Comment définiriez-vous la situation de la Slovénie en termes de production?
Je suis, depuis peu, présidente de l'association des cinéastes slovènes, une fonction dans laquelle l'enthousiasme compte pour beaucoup. L'État ne consacre que deux millions d'euros par an au cinéma, qui est de fait le plus mal loti de tous les arts. Une nouvelle loi est néanmoins en préparation qui permettra d'utiliser une partie des recettes pour la production. C'est donc au Parlement de faire une bonne loi pour attribuer plus d'argent aux films. Le problème, c’est que c’est aux milieux politiques de décider s’ils veulent plus de films slovènes ou non. Nous ne pouvons pas faire de films historiques parce que nous ne pouvons tout simplement pas nous le permettre.
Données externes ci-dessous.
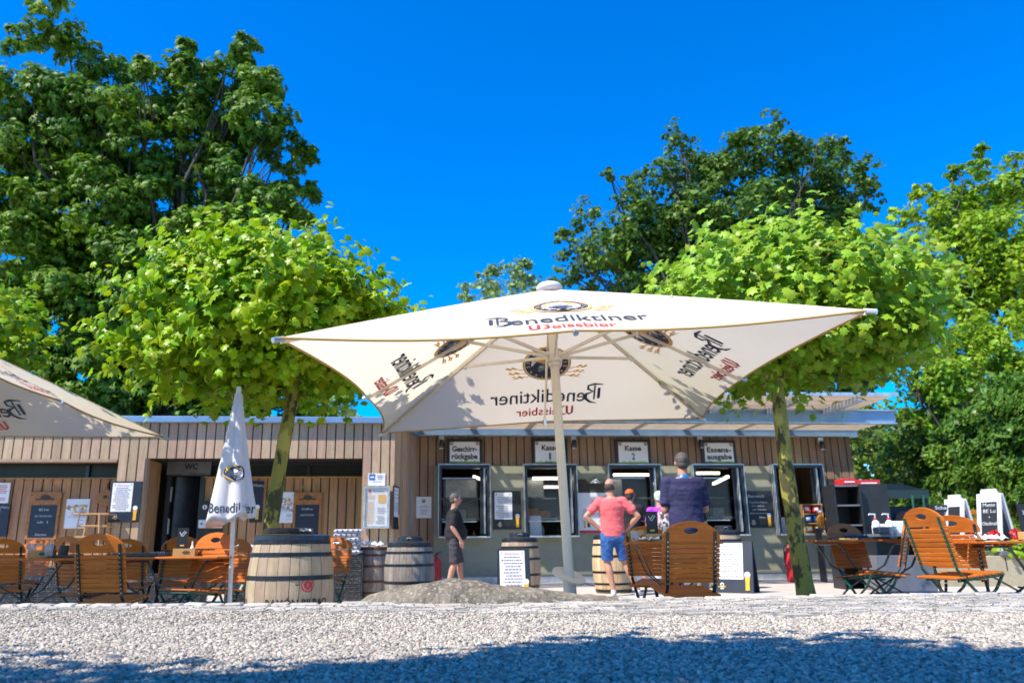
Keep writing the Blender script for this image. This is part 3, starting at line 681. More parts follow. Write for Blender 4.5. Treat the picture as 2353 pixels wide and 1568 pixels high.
# ================================================================== PARASOLS
def parasol_parts(root, NL, NR, FR, FL, apex, foot):
    """corners in local coordinates"""
    C = [Vector(c) for c in (NL, NR, FR, FL)]; A = Vector(apex); cen = sum(C, Vector())/4; foot = Vector(foot)
    ax = (A-foot).normalized()
    def rim(i, s):
        a, b = C[i], C[(i+1) % 4]; m = (a+b)/2; m2 = m+(cen-m)*.105+Vector((0, 0, .015))
        t = (s+1)/2
        L = a*(1-t)+b*t; bow = 1-s*s
        p = L+(m2-m)*bow
        p += (cen-p)*(.022*math.sin(PI*abs(s)))      # scallop between rib tips
        return p
    def surf(i, s, t, off=0.0):
        def f(s, t):
            P = A+(rim(i, s)-A)*t
            P = P+Vector((0, 0, .012*math.sin(PI*t)*(1-.35*(1-abs(s))) - .02*t*math.sin(PI*abs(s))))
            return P
        P = f(s, t)
        if off:
            e = .01; n = (f(s+e, t)-f(s-e, t)).cross(f(s, min(1, t+e))-f(s, max(.02, t-e)))
            if n.length > 0: n.normalize()
            if n.z < 0: n = -n
            P = P+n*off
        return P
    cv = MB(); V = []; F = []; ns, ntt = 24, 14
    for i in range(4):
        b = len(V)
        for k in range(ntt+1):
            for j in range(ns+1): V.append(surf(i, -1+2*j/ns, .035+.965*k/ntt))
        for k in range(ntt):
            for j in range(ns):
                q = b+k*(ns+1)+j; F.append((q, q+1, q+ns+2, q+ns+1))
    cv.add(V, F, m_fabric); cano = cv.build('canopy', root, True)
    hm = MB()
    for i in range(4): hm.tube([surf(i, -1+2*j/ns, 1.0) for j in range(ns+1)], .009, m_hem, 5)
    hm.build('hem', cano)
    pr = Flat(); emblem(pr, 0, .98, .26, L=0); wordmark(pr, 0, .35, 1.24, .235, 0)
    mbp = MB()
    for i in range(4):
        w0 = (C[i]-C[(i+1) % 4]).length/2; ml = (rim(i, 0)-A).length; mbp = MB()
        for sg in (1, -1):
            def fn(x, y, l, i=i, sg=sg):
                t = max(.05, 1-y/ml); s = x/(w0*t)
                return surf(i, s, t, sg*(.006+.0012*l))
            pr.put(mbp, fn)
        mbp.build('print', cano)
    rib_ends = []
    for i in range(4):
        for s, th in ((-1, .034), (0, .026)):
            rb = MB(); P = [surf(i, s, t, -.03) for t in (.04, .3, .6, .85, .99)]
            for a, b in zip(P, P[1:]): rb.bar(a, b, th*.8, th, m_pole)
            e = surf(i, s, 1.0, -.012); d = (e-P[-2]).normalized(); rb.tube([e-d*.05, e+d*.035], .02, m_galv, 8)
            rb.build('rib', root); rib_ends.append(surf(i, s, .47, -.05))
    runner = foot+ax*((A-foot).length-.66)
    for e in rib_ends:
        st = MB(); d = (e-runner); d2 = Vector((d.x, d.y, 0)).normalized(); a = runner+d2*.05; st.bar(a, e, .02, .028, m_pole); st.tube([e-Vector((0, 0, .03)), e+Vector((0, 0, .03))], .018, m_galv, 6); st.build('strut', root)
    hb = MB(); q = runner; hb.tube([q-ax*.09, q-ax*.05, q-ax*.05, q+ax*.04], [.056, .056, .075, .075], m_pole, 16); hb.build('runner', root)
    pl = MB(); pl.tube([foot, foot+ax*.5*1, A-ax*.03], [.041, .041, .039], m_pole, 20)
    for k in range(6):
        a = 2*PI*k/6; o = Vector((math.cos(a), math.sin(a), 0))*.040; pl.tube([foot+o, A-ax*.05+o*.9], .005, m_pole, 4)
    pl.build('pole', root)
    bs = MB(); bs.tube([foot-ax*.02, foot+ax*.46], .056, m_pole, 20); bs.box(foot+Vector((0, 0, .03)), (.9, .9, .06), m_greym); bs.build('base', root)
    dk = MB(); c = foot+ax*.47; dx = Vector((.97, .12, -.27)).normalized(); nn = Vector((.30, -.34, .89)).normalized()
    dk.tube([c-nn*.010, c+nn*.010], .15, m_pole, 28); dk.build('base_plate', root)
    cp = MB(); cp.lathe([(0, .07), (.05, .068), (.10, .05), (.125, .02), (.125, -.01), (.10, -.03)], m_fabricw, 20, A+Vector((0, 0, .0))); cp.build('cap', root, True)
    # pull cord
    cp = MB(); a = runner+Vector((-.075, -.06, 0)); cp.tube([a, a+Vector((-.03, -.03, -.5)), a+Vector((-.035, -.035, -.62))], .008, m_pole, 6); cp.tube([a+Vector((-.035, -.035, -.66)), a+Vector((-.035, -.035, -.60))], .014, m_galv, 6); cp.build('pull_handle', root)
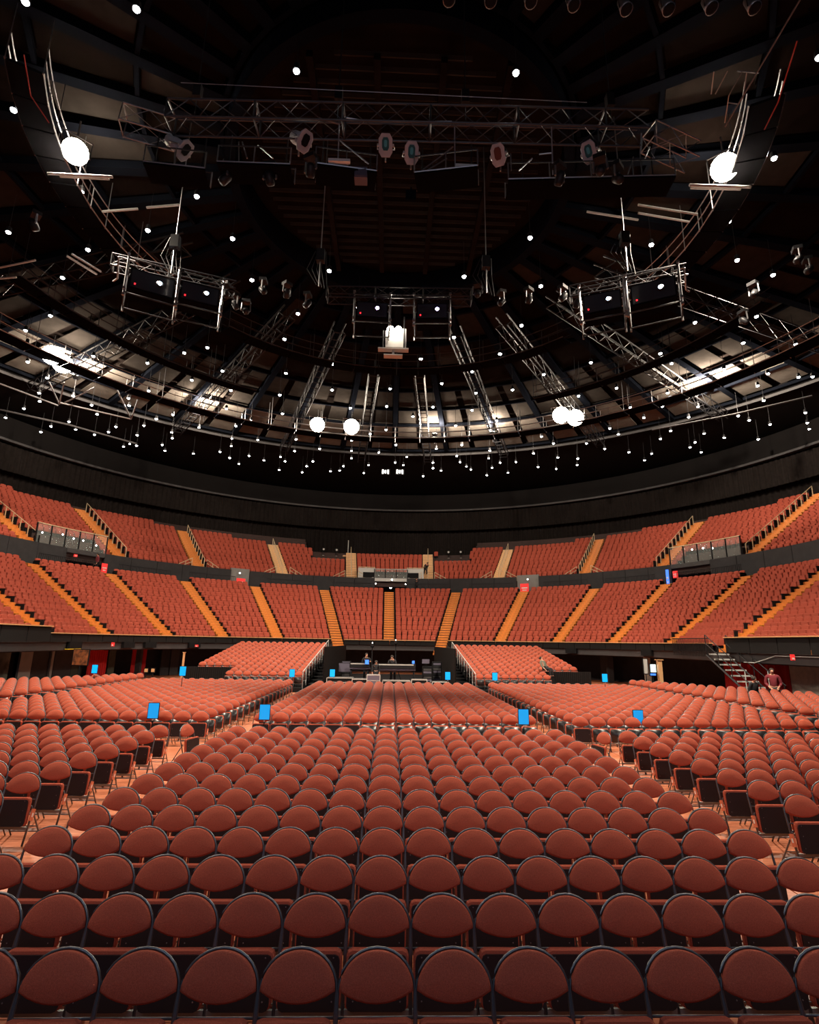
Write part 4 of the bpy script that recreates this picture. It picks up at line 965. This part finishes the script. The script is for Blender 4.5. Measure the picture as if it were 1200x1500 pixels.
for n, t_ in enumerate([-1.25, -.95, -.62, -.33, -.10, .10, .33, .60, .9, 1.2]):   # radial catwalks with cross struts
    t = thing('radial_truss', 'dark radial roof truss running out to the wall, %s from the left' % ordn(n + 1), 'truss', pol(20, t_, 21.35), -t_, 'radial trusses of the roof')
    for x in (-.35, .35):
        for z in (0, .75):
            q = MB(); bar(q, (x, -9 if abs(t_) > .2 else -4, z), (x, 15, z), .05, 5); part('chord', q, 'dsteel', t)
    q = MB(); y = -9 if abs(t_) > .2 else -4; i = 0
    while y < 15:
        for x in (-.35, .35): bar(q, (x, y, .75 * (i % 2)), (x, y + .9, .75 * ((i + 1) % 2)), .025, 4)
        bar(q, (-.35, y, 0), (.35, y, 0), .03, 4); y += .9; i += 1
    k_ = part('lattice', q, 'dsteel', t); k_['kind'] = 'stuff'
    q = MB()
    for y in (-4, 3, 10): bar(q, (0, y, .75), (0, y, 1.25), .03, 4)
    part('hanger', q, 'dsteel', t)

# box trusses
MT['gsteel'] = mat('grey_truss_tube', (.085, .09, .10), .45, .7)
def box_truss(a, b, s_, label, m='steel', r=.03, up_=Vector((0, 0, 1)), name='lighting_truss', bay=None, hangers=()):
    a, b = Vector(a), Vector(b); d = (b - a); L = d.length; d.normalize(); sdv = d.cross(up_).normalized(); upv = sdv.cross(d).normalized(); t = thing(name, label, 'truss', a)
    cs = [sdv * (i * s_ / 2) + upv * (j * s_ / 2) for i, j in ((-1, -1), (1, -1), (1, 1), (-1, 1))]
    for c in cs:
        q = MB(); bar(q, c, c + d * L, r, 6); part('chord', q, m, t)
    bay = bay or s_; n = max(1, round(L / bay)); q = MB()
    for i in range(n):
        for k in range(4):
            c0, c1 = cs[k], cs[(k + 1) % 4]
            if i % 2: c0, c1 = c1, c0
            bar(q, c0 + d * (L * i / n), c1 + d * (L * (i + 1) / n), r * .5, 4)
    z_ = part('lacing', q, m, t); z_['kind'] = 'stuff'
    for k in range(0, n + 1, 4):
        q = MB()
        for m_ in range(4): bar(q, cs[m_] + d * (L * k / n), cs[(m_ + 1) % 4] + d * (L * k / n), r * .9, 4)
        part('joint_frame', q, m, t)
    for f_ in hangers:
        q = MB(); p = d * (L * f_); bar(q, p, p + Vector((0, 0, 5.2)), .018, 4); q.box(p + Vector((0, 0, .95)), (.22, .2, .45)); part('chain_hoist', q, 'dsteel', t)
    return t
A = at(250, 172, 17.4); B_ = at(945, 188, 17.4)
box_truss(A, B_, .62, 'long straight box truss across the top of the view', 'gsteel', .032, hangers=(.05, .35, .62, .93))
A2, B2 = at(180, 175, 17.6), at(255, 210, 17.2); box_truss(A2, B2 + Vector((0, 0, .3)), .6, 'short lattice truss angled off the left end of the long truss', 'steel', .022)
A2, B2 = at(950, 200, 17.3), at(1015, 230, 17.0); box_truss(A2, B2, .6, 'short lattice truss angled off the right end of the long truss', 'steel', .022)
q = MB(); bar(q, at(265, 121, 18.0), at(860, 150, 18.0), .012, 4); tag(obj('steel_cable', q.mesh('steel_cable', 'steel'), None), 'thin straight steel cable above the long box truss', 'cable')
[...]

Contrairement à l’Italie, qui a fait des films sur les charniers, nous ne pouvons pas raconter notre histoire ou notre version de l’Histoire, faute d’argent.

La Slovénie est pourtant une destination de plus en plus prisée pour les tournages…
Oui, et ce mouvement devrait encore s’accroître. La Slovénie offre des sites divers et variés parfaits pour les tournages. Qui plus est, depuis deux ans, la ville de Ljubljana propose des studios de très bonne qualité.